Pas n’importe quel privé
Elle n’est certes pas la première ministre de l’Éducation de Macron à avoir mis ses enfants dans le privé : on se souvient de Pap NDiaye dont les enfants fréquentent l’École alsacienne. Le choix de l’école privée lorsqu’on est ministre est-il politique ? Il l’est, et plus encore lorsqu’il s’agit d’un établissement comme Stanislas, qui se distingue par son entre-soi. Les chiffres sont sans appel : au collège Stanislas, 0,4 % des élèves viennent de milieu défavorisé contre 90 % de milieu très favorisé. Même pour Paris, c’est vertigineux. Mais ce n’est guère étonnant pour la ministre issue de la très grande bourgeoisie et qui, comme son mari, a officié à la tête d’entreprises, notamment du CAC 40, de la Société générale à Sanofi, en passant par Carrefour.
En plus de son séparatisme de classe, Stanislas se distingue aussi par ses pratiques réactionnaires issues de l’intégrisme catholique. Homophobie, activisme anti-IVG, brutalité pédagogique… L’établissement est d’ailleurs sous le coup d’une enquête de l’Inspection générale de l’Éducation, qu’Attal, comme Oudéa-Castéra, se sont bien gardés de rendre publique, tout en minimisant les dérives qui y sont dénoncées. Pas de chance, Mediapart l’a fait pour eux. La ministre a beau expliquer qu’elle se dessaisit du dossier, le conflit d’intérêts est flagrant.
Le laxisme dont bénéficient les pratiques scandaleuses de Stanislas choque d’autant plus lorsqu’on voit l’acharnement de l’État contre le lycée privé sous contrat musulman Averroès, à Lille, alors même que les dérives supposées étaient de moins grande ampleur. C’est révélateur du poids du lobby catholique intégriste et de l’islamophobie au sein du gouvernement Macron.
Et l’argent public, alors ? Qui contrôle ?
La ville de Paris a décidé de suspendre sa subvention à Stanislas, dans l’attente des conclusions de l’enquête menée par le ministère. C’est la moindre des choses. On attend que le Conseil régional, dirigé par Valérie Pécresse, en fasse de même, elle qui arrose l’établissement privé chaque année bien au-delà de ce que prévoit la loi.
Le scandale Oudéa-Castéra aura eu au moins le mérite de redonner de la visibilité au problème de ces établissements privés réservés à une élite, qui bénéficient pourtant très largement des subventions de l’État. Et ce que le privé reçoit, c’est autant d’argent en moins pour l’enseignement public.
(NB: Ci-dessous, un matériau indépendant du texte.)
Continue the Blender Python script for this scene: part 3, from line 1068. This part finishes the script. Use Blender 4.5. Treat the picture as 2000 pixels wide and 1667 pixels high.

Il s’agit d’une redistribution à l’envers : l’argent public pour financer l’éducation de quelques-uns.
La démission d’Oudéa-Castéra est une exigence morale et démocratique, mais il ne faut pas s’arrêter là. Il faut remettre en question l’existence d’établissements comme Stanislas, qui pratiquent le séparatisme scolaire tout en servant à la reproduction des idéologies les plus réactionnaires.